REPUBLIKA.CO.ID, NEW YORK -- Menteri Luar Negeri Rusia Sergei Lavrov menyebut Barat sebagai kekaisaran kebohongan. Dia menuduh Barat mengadopsi pola pikir neo-kolonial dalam upayanya kepada negara-negara Selatan untuk mendapatkan dukungan bagi Ukraina dalam perang.
Lavrov mengatakan “mayoritas global” telah ditipu oleh negara-negara Barat. “Amerika Serikat dan kolektif bawahannya terus mengobarkan konflik yang secara artifisial memecah umat manusia menjadi blok-blok yang saling bermusuhan dan menghambat pencapaian tujuan secara keseluruhan,” kata Lavrov dikutip dari Aljazirah.
Dalam pidatonya di depan 193 perwakilan negara, Lavrov menggambarkan segelintir orang menggunakan metode penaklukan kolonial untuk mempertahankan dominasinya yang telah lepas dari tangannya. “Mereka mencoba memaksa dunia untuk bermain sesuai aturan mereka yang egois," ujarnya dalam pidato di depan Majelis Umum Perserikatan Bangsa-Bangsa (UNGA) pada Sabtu (23/9/2023).
Dalam konferensi pers setelah pidato di UNGA, menteri luar negeri menolak proposal 10 poin yang diajukan oleh Presiden Ukraina Volodymyr Zelenskyy. Dia pun enggan menerima proposal terbaru PBB untuk menghidupkan kembali inisiatif biji-bijian Laut Hitam.

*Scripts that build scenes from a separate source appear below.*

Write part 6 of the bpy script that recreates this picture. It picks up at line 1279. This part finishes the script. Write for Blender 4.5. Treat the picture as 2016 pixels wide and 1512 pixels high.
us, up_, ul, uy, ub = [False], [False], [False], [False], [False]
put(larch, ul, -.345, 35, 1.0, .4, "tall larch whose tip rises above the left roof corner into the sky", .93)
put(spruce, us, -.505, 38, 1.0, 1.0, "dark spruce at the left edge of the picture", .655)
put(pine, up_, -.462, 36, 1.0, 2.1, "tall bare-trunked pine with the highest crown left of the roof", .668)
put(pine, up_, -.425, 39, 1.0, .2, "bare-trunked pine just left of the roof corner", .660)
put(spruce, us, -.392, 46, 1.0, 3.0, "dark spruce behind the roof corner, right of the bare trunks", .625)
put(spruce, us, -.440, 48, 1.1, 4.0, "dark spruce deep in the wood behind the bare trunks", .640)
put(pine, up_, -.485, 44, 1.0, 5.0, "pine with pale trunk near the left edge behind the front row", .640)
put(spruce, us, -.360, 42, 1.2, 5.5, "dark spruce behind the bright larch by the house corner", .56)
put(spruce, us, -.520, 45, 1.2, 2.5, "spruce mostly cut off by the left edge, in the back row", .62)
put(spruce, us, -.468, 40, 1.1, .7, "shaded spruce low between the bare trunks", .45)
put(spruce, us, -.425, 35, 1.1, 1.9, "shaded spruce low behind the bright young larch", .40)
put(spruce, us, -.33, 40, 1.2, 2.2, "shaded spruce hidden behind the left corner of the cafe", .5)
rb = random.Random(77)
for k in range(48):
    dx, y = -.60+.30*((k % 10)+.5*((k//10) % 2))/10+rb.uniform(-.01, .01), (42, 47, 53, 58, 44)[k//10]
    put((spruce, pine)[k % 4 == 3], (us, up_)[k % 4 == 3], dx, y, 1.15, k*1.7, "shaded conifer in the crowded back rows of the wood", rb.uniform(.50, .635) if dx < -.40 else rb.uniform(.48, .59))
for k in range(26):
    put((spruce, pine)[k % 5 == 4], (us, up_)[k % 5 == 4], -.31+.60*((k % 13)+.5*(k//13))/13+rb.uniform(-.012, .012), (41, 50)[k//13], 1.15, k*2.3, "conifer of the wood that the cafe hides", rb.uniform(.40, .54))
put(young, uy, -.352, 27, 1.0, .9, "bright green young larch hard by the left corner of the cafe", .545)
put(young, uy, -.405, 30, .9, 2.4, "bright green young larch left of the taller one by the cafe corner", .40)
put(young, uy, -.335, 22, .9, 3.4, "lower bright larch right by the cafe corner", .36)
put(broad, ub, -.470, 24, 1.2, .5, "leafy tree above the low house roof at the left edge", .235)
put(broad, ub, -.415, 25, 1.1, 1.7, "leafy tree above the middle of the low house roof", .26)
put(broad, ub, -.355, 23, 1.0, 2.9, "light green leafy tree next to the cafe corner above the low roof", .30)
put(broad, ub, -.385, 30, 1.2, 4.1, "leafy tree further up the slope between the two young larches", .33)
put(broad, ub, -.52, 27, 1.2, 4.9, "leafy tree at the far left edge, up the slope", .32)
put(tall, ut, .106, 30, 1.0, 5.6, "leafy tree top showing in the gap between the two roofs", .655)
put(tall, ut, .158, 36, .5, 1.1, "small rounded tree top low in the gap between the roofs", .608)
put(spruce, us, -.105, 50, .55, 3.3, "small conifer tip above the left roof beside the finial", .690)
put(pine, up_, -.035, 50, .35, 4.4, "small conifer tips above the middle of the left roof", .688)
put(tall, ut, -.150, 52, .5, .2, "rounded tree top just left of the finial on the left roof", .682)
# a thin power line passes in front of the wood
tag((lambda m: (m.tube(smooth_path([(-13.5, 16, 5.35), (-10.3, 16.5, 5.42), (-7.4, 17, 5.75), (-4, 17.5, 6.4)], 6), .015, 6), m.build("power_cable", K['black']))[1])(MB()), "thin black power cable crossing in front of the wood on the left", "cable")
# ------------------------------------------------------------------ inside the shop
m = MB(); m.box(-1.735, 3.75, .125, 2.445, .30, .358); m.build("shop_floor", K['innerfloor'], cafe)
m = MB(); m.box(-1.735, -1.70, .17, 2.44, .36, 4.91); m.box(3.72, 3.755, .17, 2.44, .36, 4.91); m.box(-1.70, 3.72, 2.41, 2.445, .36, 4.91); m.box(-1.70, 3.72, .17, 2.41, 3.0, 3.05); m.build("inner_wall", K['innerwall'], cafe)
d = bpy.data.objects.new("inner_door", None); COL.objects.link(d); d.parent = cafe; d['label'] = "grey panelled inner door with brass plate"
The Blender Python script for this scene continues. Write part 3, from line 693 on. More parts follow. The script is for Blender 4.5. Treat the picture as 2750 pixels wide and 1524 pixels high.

“Ini sama sekali tidak mungkin dilakukan. Hal ini tidak mungkin dilaksanakan. Ini tidak realistis dan semua orang memahami hal ini, namun pada saat yang sama, mereka mengatakan ini adalah satu-satunya dasar untuk negosiasi," ujar Lavrov menanggapi pengajuan itu.
Lavrov menyatakan, proposal PBB tidak akan berhasil karena Barat tidak memenuhi janjinya kepada Moskow, termasuk menghapus sanksi terhadap bank dan menghubungkannya kembali ke sistem SWIFT global. Dia menyalahkan negara-negara Barat atas krisis pasar pangan dan energi, yang menerapkan tindakan koersif sepihak atau sanksi terhadap negara-negara yang lebih lemah.
"Kami menjelaskan kepada Sekretaris Jenderal mengapa usulannya tidak berhasil. Kami tidak menolaknya. Itu tidak realistis. Itu tidak bisa dilaksanakan," kata Lavrov pada konferensi pers di PBB setelah pidatonya di UNGA.